Math Semantics: Are negative, subtract and minus the same thing?

There’s a lot to unpack in the definition you gave. “Real number” itself is nonsense unless given a definition.

As a jumping-off point for further exploration of number systems, I don’t see anything wrong. An additive inverse corresponds to the negative for the real numbers, but may not be for others (7 is the additive inverse of 3 in the integers modulo 10), so it’s nice to treat it as a general concept. It also offers a parallel with the multiplicitive inverse, which might seem unrelated at first glance but has some similarities (and differences).

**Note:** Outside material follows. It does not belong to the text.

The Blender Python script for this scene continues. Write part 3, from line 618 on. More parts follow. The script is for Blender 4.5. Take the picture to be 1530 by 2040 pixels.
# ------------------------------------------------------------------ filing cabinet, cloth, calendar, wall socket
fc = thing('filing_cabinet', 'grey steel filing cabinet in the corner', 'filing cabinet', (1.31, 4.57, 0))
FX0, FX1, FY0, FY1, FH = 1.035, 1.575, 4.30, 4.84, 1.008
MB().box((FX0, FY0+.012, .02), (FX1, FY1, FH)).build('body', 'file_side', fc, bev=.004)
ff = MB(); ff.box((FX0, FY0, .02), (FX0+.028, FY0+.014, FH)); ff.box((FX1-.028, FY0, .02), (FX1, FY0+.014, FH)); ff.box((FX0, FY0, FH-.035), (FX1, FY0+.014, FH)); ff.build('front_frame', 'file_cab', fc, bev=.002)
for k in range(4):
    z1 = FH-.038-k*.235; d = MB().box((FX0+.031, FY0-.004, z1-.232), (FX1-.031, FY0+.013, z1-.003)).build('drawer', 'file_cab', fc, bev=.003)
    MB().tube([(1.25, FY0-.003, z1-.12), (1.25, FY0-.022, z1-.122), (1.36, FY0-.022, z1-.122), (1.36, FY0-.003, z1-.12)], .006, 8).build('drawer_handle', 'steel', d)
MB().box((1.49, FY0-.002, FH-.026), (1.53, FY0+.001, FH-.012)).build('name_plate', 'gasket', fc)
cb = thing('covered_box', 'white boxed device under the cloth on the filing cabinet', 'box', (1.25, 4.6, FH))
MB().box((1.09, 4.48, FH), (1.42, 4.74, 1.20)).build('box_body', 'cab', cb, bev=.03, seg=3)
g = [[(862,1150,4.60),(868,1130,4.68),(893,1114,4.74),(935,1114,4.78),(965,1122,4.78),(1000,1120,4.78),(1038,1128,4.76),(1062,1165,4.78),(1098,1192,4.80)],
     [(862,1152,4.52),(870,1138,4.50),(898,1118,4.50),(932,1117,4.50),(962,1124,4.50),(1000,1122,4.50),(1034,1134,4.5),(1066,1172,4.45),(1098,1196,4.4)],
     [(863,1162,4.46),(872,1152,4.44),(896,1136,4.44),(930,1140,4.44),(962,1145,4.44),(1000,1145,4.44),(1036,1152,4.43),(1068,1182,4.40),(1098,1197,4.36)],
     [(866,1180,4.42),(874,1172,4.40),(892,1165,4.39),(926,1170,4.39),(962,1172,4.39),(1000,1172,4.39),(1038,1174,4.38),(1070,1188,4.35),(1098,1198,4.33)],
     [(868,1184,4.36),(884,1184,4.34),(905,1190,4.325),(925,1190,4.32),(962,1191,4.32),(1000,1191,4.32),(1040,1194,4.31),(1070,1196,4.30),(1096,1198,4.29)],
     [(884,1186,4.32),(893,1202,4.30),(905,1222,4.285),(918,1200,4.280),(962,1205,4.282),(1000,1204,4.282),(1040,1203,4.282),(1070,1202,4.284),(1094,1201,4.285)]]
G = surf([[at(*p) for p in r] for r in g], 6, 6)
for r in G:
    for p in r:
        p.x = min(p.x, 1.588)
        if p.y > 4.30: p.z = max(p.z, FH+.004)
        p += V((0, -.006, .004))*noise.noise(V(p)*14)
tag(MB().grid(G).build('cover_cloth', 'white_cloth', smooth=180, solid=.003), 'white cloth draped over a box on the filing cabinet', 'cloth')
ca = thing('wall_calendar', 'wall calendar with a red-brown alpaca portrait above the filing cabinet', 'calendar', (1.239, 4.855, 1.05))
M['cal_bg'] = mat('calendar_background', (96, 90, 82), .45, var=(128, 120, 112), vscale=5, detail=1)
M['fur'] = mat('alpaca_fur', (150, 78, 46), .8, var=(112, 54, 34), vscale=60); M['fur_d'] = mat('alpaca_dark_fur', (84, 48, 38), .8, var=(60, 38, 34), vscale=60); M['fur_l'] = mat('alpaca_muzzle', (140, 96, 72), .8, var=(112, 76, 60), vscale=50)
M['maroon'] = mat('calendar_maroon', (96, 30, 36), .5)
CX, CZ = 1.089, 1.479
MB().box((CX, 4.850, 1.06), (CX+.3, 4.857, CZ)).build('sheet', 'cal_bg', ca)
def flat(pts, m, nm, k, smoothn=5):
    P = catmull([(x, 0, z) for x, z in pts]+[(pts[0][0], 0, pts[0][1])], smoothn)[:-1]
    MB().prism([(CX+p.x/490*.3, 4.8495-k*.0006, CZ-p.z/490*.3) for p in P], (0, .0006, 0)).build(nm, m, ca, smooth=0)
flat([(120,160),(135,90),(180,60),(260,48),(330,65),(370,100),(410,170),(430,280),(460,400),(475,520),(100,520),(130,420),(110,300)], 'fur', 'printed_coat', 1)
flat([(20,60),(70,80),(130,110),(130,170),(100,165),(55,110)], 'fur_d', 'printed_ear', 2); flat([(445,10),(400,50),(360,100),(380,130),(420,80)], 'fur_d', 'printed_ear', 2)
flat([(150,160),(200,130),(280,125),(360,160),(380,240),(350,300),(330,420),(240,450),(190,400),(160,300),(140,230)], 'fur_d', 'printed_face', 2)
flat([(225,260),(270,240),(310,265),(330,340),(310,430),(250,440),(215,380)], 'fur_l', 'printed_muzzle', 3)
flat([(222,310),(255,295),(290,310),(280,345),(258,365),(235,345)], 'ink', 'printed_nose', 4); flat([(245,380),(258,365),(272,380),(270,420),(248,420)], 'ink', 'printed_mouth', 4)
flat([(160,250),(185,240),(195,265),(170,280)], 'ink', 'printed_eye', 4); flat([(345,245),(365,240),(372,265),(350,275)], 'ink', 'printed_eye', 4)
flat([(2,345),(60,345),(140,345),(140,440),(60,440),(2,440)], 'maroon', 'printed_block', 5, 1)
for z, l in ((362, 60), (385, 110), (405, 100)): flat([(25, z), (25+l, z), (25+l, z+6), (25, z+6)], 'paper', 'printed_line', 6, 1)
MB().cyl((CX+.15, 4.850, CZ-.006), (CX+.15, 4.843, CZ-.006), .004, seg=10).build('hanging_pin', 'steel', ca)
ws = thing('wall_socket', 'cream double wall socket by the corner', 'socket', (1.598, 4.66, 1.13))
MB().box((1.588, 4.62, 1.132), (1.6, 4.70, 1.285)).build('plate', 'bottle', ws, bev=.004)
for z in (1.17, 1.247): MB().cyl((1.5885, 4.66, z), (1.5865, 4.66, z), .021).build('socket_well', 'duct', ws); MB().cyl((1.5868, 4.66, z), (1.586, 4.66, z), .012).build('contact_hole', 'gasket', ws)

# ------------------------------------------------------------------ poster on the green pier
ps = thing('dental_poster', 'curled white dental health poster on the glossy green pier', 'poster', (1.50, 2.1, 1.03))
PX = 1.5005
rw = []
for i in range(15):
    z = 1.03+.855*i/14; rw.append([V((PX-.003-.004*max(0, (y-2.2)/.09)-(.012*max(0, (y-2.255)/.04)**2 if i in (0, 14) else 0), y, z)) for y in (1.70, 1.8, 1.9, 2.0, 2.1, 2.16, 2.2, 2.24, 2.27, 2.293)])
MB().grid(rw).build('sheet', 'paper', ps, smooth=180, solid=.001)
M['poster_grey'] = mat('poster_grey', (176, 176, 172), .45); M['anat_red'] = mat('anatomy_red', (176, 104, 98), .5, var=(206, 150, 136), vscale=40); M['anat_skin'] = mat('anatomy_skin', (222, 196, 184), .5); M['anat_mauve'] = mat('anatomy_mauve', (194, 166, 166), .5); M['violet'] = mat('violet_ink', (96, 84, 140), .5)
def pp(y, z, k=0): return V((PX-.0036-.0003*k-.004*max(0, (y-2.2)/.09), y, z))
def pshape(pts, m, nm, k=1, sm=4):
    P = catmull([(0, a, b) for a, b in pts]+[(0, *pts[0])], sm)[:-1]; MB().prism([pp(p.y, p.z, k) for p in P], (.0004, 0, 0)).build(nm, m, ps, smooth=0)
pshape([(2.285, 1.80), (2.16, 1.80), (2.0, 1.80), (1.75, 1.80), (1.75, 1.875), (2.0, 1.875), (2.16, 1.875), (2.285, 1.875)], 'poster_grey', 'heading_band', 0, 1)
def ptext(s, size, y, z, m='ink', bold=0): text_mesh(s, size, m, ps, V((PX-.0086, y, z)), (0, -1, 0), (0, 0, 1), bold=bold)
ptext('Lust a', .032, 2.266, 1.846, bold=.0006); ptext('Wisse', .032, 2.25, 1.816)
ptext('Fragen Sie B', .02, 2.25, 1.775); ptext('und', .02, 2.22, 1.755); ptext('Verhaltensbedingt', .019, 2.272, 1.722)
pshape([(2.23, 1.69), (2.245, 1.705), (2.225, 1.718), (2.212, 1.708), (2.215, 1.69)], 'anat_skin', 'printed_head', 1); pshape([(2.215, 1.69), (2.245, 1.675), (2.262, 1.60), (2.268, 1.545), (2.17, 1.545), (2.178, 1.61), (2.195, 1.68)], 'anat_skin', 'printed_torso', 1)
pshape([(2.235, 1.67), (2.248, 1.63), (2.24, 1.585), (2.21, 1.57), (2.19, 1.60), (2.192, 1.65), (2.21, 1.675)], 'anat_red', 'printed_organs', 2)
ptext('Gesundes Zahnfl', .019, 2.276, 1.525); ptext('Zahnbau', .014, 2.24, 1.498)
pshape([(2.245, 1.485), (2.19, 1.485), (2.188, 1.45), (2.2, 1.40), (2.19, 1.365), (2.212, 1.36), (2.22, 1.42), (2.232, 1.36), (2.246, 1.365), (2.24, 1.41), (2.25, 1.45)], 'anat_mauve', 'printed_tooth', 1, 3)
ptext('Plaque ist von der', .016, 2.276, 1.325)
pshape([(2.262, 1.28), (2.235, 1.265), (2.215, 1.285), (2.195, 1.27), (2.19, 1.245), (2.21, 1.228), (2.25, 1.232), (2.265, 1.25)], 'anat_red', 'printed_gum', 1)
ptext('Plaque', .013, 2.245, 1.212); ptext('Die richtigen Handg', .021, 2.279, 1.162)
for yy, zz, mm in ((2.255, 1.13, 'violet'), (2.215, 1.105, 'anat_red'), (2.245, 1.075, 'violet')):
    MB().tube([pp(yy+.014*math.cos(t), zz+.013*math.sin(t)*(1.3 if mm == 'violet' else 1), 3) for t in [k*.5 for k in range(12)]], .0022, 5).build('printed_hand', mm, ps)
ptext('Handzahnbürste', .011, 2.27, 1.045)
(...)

If your definition was given without any further elaboration, I’d say it was a pretty terrible one. But don’t students get introduced to negative numbers in elementary school, and algebra only in junior high or high school? I don’t think I’d expect them to have a clear understanding of the real numbers, but they should know fractions, negatives, and maybe have limited exposure to irrationals like pi.

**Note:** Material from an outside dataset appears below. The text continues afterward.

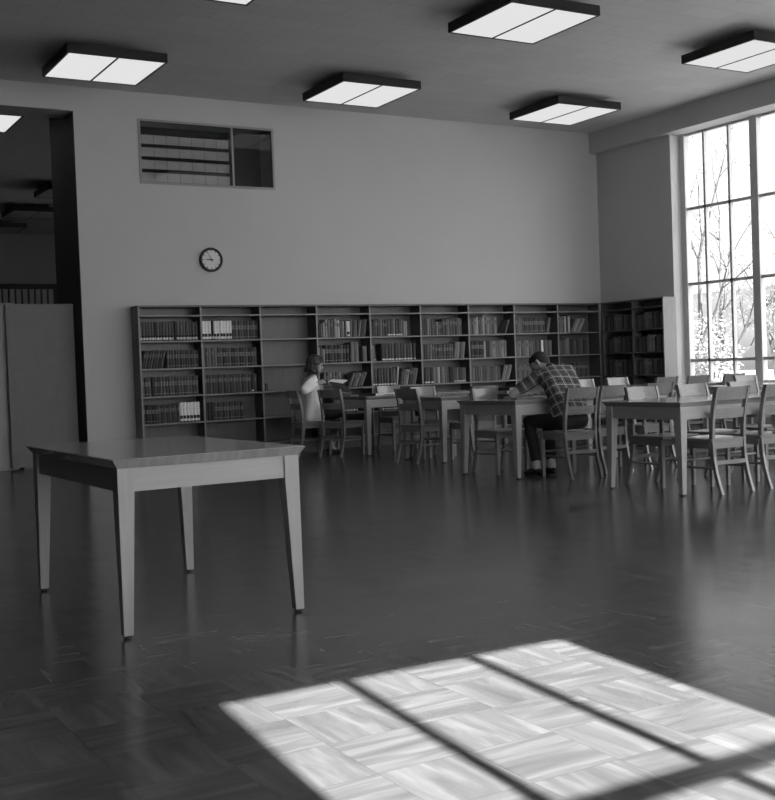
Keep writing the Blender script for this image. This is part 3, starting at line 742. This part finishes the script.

Yeah. What I meant was the advent of computers in the 1950s munged together a bunch of distinct symbols-for-ideas to force-fit them into the then-limited character sets you explain so well. FYI back in Ye Olden Tymes I’ve earned my living writing both FORTRAN & COBOL at different jobs. On paper transcribed via an 029 onto punch cards. Oh the pain.

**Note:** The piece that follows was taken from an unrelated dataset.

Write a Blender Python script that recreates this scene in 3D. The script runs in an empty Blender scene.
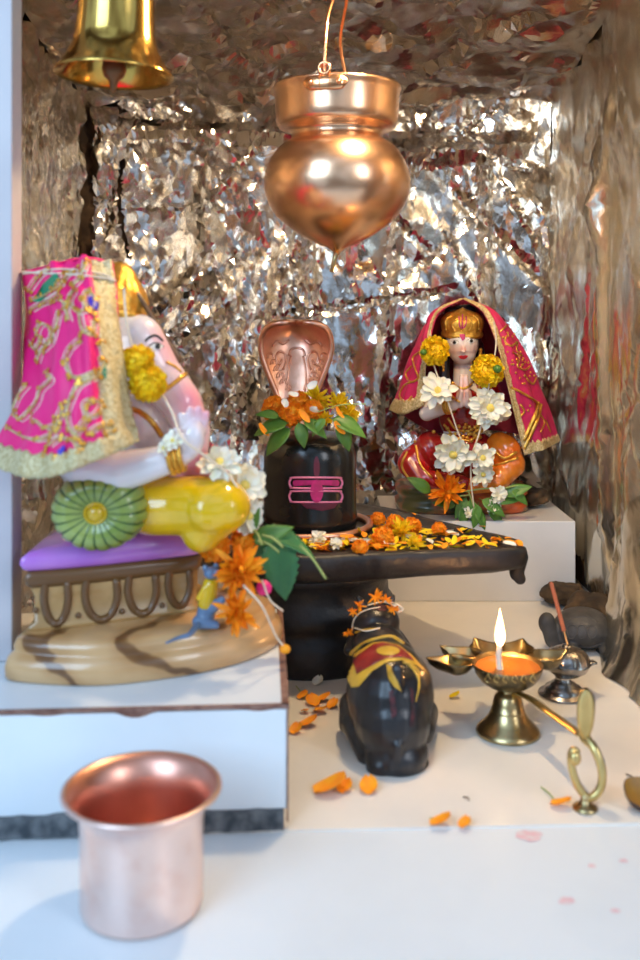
import bpy, bmesh, math, random
from mathutils import Vector, Matrix, Quaternion, noise, geometry
from mathutils.bvhtree import BVHTree
from math import sin, cos, pi, radians, sqrt, atan2, exp
C = bpy.context.scene.collection
H = 0.336          # camera height over the shrine floor
F = 970.0          # focal length in pixels
R = random.Random(7)
V = Vector

def P(px, py, d):
    return V(((px-320)/F*d, d, H+(318-py)/F*d))
def PZ(px, py, z):   # the point of height z seen at a pixel
    d = (H-z)*F/(py-318)
    return V(((px-320)/F*d, d, z))

# ------------------------------------------------------------------ materials
def mat(name, col, rough=.5, metal=0., noise_amt=0., noise_scale=30., col2=None, bump=0., bump_scale=80., spec=.5, sss=0., coat=0., ramp=(.35, .65), detail=5., trans=0.):
    m = bpy.data.materials.new(name); m.use_nodes = True
    nt = m.node_tree; b = nt.nodes['Principled BSDF']
    b.inputs['Base Color'].default_value = (*col, 1); b.inputs['Roughness'].default_value = rough
    b.inputs['Metallic'].default_value = metal; b.inputs['Specular IOR Level'].default_value = spec
    b.inputs['Coat Weight'].default_value = coat; b.inputs['Coat Roughness'].default_value = .08
    if sss:
        b.inputs['Subsurface Weight'].default_value = sss; b.inputs['Subsurface Radius'].default_value = (.01, .006, .004); b.inputs['Subsurface Scale'].default_value = .6
    tc = nt.nodes.new('ShaderNodeTexCoord')
    if col2 is not None:
        n = nt.nodes.new('ShaderNodeTexNoise'); n.inputs['Scale'].default_value = noise_scale; n.inputs['Detail'].default_value = detail
        r = nt.nodes.new('ShaderNodeValToRGB'); r.color_ramp.elements[0].position = ramp[0]; r.color_ramp.elements[1].position = ramp[1]
        r.color_ramp.elements[0].color = (*col, 1); r.color_ramp.elements[1].color = (*col2, 1)
        nt.links.new(tc.outputs['Object'], n.inputs['Vector']); nt.links.new(n.outputs['Fac'], r.inputs['Fac'])
        nt.links.new(r.outputs['Color'], b.inputs['Base Color'])
    if bump:
        n2 = nt.nodes.new('ShaderNodeTexNoise'); n2.inputs['Scale'].default_value = bump_scale; n2.inputs['Detail'].default_value = 6
        bp = nt.nodes.new('ShaderNodeBump'); bp.inputs['Strength'].default_value = bump; bp.inputs['Distance'].default_value = .002
        nt.links.new(tc.outputs['Object'], n2.inputs['Vector']); nt.links.new(n2.outputs['Fac'], bp.inputs['Height']); nt.links.new(bp.outputs['Normal'], b.inputs['Normal'])
    return m

def vmat(name, rough=.4, sss=0., coat=0., bump=0., bump_scale=80, metal=0.):   # painted surface: colour attribute holds the paint
    m = mat(name, (1, 1, 1), rough, metal, sss=sss, coat=coat, bump=bump, bump_scale=bump_scale)
    nt = m.node_tree; a = nt.nodes.new('ShaderNodeAttribute'); a.attribute_name = 'paint'
    nt.links.new(a.outputs['Color'], nt.nodes['Principled BSDF'].inputs['Base Color'])
    return m

def foil_mat(name, tilt=.5, rough=.16, s1=60., s2=190., col=(.86, .82, .77), stretch=(1, 1, 1)):
    m = bpy.data.materials.new(name); m.use_nodes = True
    nt = m.node_tree; N = nt.nodes.new; L = nt.links.new; b = nt.nodes['Principled BSDF']
    b.inputs['Base Color'].default_value = (*col, 1); b.inputs['Metallic'].default_value = 1; b.inputs['Roughness'].default_value = rough
    tc = N('ShaderNodeTexCoord'); mp = N('ShaderNodeMapping'); mp.inputs['Scale'].default_value = stretch
    L(tc.outputs['Object'], mp.inputs['Vector'])
    wn = N('ShaderNodeTexNoise'); wn.inputs['Scale'].default_value = 14; wn.inputs['Detail'].default_value = 3
    L(mp.outputs['Vector'], wn.inputs['Vector'])
    wa = N('ShaderNodeMixRGB'); wa.blend_type = 'ADD'; wa.inputs['Fac'].default_value = .06
    L(mp.outputs['Vector'], wa.inputs['Color1']); L(wn.outputs['Color'], wa.inputs['Color2'])
    g = N('ShaderNodeNewGeometry'); acc = g.outputs['Normal']
    for s, k in ((s1, tilt), (s2, tilt*.7)):
        v = N('ShaderNodeTexVoronoi'); v.inputs['Scale'].default_value = s
        L(wa.outputs['Color'], v.inputs['Vector'])
        su = N('ShaderNodeVectorMath'); su.operation = 'SUBTRACT'; su.inputs[1].default_value = (.5, .5, .5)
        L(v.outputs['Color'], su.inputs[0])
        sc = N('ShaderNodeVectorMath'); sc.operation = 'SCALE'; sc.inputs['Scale'].default_value = k
        L(su.outputs[0], sc.inputs[0])
        ad = N('ShaderNodeVectorMath'); ad.operation = 'ADD'; L(acc, ad.inputs[0]); L(sc.outputs[0], ad.inputs[1]); acc = ad.outputs[0]
    no = N('ShaderNodeVectorMath'); no.operation = 'NORMALIZE'; L(acc, no.inputs[0])
    n2 = N('ShaderNodeTexNoise'); n2.inputs['Scale'].default_value = 120; n2.inputs['Detail'].default_value = 4; L(wa.outputs['Color'], n2.inputs['Vector'])
    bp = N('ShaderNodeBump'); bp.inputs['Strength'].default_value = .22; bp.inputs['Distance'].default_value = .0015
    L(n2.outputs['Fac'], bp.inputs['Height']); L(no.outputs[0], bp.inputs['Normal']); L(bp.outputs['Normal'], b.inputs['Normal'])
    return m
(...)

Since roughly the mid 90s computers eventually have gained the ability to handle (e.g. Unicode) and display (Hi res displays and printers, LaTex, various math-specific markup languages, etc) the full panoply of anything that was ever doable in traditional book printing.

But somewhere between then and now much of the user audience of humans pretty well lost those fine distinctions. Em-dash, subtract, negate, hyphenate? It’s all the same idea because it’s all the button on the keyboard next to the “=”.

Me, I still like APL although it’s been years since I did any. Plenty of dedicated symbols for everything.

Perhaps the minus sign is overloaded in the sense that it is used for both a unary and a binary operation, but that usage antedates computers by centuries. Also, people in this thread are saying that students are not confused by this. Do you suggest changing the notation, and, if so, to what?

Eh, even before computers, those symbols all looked nearly identical. How many people actually knew they were even different?

Heck, a lot of old mechanical typewriters didn’t even bother having a key for 1, because they already had a character for l that looked almost exactly the same.

If anything, computers have enhanced, or even created, the distinction between those characters, not erased them, because a computer (with the proper character set) can distinguish between them, even when a human can’t.

Well, sure, if you check, the hyphen, minus, and dashes of different lengths that show up on your screen are each represented by a different character code. And those distinctions predate computers as well.